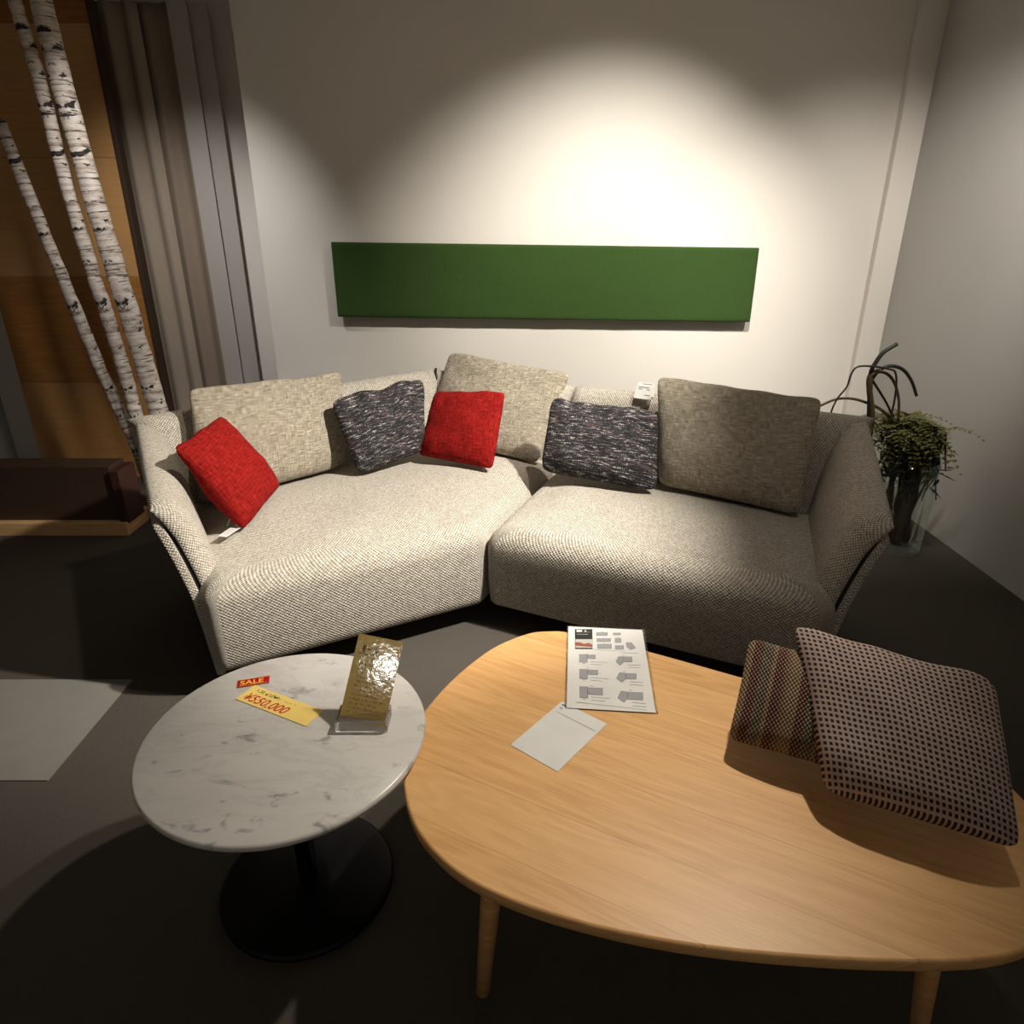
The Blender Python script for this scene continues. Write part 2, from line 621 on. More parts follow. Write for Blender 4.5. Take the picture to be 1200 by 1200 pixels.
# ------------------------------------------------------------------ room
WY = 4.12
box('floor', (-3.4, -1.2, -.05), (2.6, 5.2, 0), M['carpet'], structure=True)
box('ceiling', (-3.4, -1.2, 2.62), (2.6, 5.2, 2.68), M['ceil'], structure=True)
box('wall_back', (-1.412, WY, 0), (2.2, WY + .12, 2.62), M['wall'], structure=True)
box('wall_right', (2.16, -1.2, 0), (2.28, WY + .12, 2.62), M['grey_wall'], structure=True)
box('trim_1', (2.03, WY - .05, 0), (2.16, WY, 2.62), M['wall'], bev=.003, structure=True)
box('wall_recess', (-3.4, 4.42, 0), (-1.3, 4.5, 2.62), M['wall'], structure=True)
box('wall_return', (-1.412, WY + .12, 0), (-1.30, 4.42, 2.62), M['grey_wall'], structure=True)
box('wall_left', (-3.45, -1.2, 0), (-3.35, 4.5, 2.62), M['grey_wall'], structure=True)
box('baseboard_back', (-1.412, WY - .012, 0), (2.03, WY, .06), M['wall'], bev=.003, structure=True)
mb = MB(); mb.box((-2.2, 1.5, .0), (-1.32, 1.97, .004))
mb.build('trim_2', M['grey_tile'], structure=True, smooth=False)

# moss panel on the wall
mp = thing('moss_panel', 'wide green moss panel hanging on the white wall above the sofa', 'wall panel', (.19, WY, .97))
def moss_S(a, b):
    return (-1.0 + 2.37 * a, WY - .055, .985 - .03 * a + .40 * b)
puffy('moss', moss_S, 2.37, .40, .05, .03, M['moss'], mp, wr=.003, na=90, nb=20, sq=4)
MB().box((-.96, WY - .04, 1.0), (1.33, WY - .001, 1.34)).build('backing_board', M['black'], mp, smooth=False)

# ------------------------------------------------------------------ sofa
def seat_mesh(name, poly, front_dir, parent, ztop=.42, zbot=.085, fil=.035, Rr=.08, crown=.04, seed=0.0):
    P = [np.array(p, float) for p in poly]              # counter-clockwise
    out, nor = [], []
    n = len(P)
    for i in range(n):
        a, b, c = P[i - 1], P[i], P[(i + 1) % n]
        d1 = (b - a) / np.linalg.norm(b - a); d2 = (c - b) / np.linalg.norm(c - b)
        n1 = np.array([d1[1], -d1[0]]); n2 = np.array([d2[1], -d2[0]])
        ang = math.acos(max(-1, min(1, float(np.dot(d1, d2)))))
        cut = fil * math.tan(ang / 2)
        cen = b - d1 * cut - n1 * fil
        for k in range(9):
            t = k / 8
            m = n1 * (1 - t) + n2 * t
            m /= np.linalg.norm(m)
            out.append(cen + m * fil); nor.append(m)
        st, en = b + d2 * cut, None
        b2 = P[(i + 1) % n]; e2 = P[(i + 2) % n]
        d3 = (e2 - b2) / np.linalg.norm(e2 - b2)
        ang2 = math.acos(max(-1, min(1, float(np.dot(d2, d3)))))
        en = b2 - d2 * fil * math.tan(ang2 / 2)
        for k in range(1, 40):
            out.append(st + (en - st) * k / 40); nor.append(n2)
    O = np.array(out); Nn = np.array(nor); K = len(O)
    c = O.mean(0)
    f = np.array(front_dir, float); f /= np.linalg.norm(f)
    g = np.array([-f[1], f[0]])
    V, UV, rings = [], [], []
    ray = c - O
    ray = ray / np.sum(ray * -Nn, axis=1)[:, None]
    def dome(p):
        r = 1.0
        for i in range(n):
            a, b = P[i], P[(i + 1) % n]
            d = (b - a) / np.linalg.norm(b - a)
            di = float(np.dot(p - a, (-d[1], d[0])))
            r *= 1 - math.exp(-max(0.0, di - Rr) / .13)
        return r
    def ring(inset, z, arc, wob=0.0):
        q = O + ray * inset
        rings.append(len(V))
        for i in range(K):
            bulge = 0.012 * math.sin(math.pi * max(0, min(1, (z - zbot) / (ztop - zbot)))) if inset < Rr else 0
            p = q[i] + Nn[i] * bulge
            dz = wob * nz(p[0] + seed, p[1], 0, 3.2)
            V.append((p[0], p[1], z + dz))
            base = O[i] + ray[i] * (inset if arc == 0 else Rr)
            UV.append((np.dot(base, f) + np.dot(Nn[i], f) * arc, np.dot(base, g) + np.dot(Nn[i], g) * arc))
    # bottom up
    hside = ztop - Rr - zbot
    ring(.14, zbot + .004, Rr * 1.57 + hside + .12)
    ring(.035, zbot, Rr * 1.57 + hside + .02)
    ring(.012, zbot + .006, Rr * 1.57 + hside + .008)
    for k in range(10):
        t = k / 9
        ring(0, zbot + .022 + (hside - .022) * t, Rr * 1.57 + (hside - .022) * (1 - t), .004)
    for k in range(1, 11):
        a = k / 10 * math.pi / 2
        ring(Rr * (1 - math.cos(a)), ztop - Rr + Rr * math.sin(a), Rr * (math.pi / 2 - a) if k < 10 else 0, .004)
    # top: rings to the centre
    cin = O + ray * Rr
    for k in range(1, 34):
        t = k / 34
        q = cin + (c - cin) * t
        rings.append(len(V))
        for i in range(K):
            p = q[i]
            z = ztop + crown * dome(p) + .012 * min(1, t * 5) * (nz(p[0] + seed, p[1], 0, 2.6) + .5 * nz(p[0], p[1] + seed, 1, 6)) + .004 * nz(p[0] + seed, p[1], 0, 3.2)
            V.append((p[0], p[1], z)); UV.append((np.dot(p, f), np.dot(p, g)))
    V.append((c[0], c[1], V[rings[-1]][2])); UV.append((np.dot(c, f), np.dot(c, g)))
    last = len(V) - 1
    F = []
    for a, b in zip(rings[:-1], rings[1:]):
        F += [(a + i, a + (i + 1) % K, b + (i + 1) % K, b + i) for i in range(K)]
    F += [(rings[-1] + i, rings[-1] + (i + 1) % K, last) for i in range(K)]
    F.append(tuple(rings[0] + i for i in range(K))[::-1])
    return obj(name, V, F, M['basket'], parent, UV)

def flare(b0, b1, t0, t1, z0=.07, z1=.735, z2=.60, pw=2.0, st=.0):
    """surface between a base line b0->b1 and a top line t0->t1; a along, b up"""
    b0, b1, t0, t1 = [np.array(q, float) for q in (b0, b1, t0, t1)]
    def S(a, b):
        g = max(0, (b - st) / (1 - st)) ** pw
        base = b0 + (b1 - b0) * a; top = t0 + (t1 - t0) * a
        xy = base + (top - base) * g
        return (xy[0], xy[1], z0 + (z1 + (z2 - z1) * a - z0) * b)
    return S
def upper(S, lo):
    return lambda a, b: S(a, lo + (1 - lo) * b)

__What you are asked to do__
Everything from the first line of the listing above through the line that contains "MB().box((-.96, WY - .04, 1.0), (1.33, WY" is to be restated word for word, minus the pictures.

__Solution below__
The Blender Python script for this scene continues. Write part 2, from line 621 on. More parts follow. Write for Blender 4.5. Take the picture to be 1200 by 1200 pixels.
# ------------------------------------------------------------------ room
WY = 4.12
box('floor', (-3.4, -1.2, -.05), (2.6, 5.2, 0), M['carpet'], structure=True)
box('ceiling', (-3.4, -1.2, 2.62), (2.6, 5.2, 2.68), M['ceil'], structure=True)
box('wall_back', (-1.412, WY, 0), (2.2, WY + .12, 2.62), M['wall'], structure=True)
box('wall_right', (2.16, -1.2, 0), (2.28, WY + .12, 2.62), M['grey_wall'], structure=True)
box('trim_1', (2.03, WY - .05, 0), (2.16, WY, 2.62), M['wall'], bev=.003, structure=True)
box('wall_recess', (-3.4, 4.42, 0), (-1.3, 4.5, 2.62), M['wall'], structure=True)
box('wall_return', (-1.412, WY + .12, 0), (-1.30, 4.42, 2.62), M['grey_wall'], structure=True)
box('wall_left', (-3.45, -1.2, 0), (-3.35, 4.5, 2.62), M['grey_wall'], structure=True)
box('baseboard_back', (-1.412, WY - .012, 0), (2.03, WY, .06), M['wall'], bev=.003, structure=True)
mb = MB(); mb.box((-2.2, 1.5, .0), (-1.32, 1.97, .004))
mb.build('trim_2', M['grey_tile'], structure=True, smooth=False)

# moss panel on the wall
mp = thing('moss_panel', 'wide green moss panel hanging on the white wall above the sofa', 'wall panel', (.19, WY, .97))
def moss_S(a, b):
    return (-1.0 + 2.37 * a, WY - .055, .985 - .03 * a + .40 * b)
puffy('moss', moss_S, 2.37, .40, .05, .03, M['moss'], mp, wr=.003, na=90, nb=20, sq=4)
MB().box((-.96, WY - .04, 1.0), (1.33, WY - .001, 1.34)).build('backing_board', M['black'], mp, smooth=False)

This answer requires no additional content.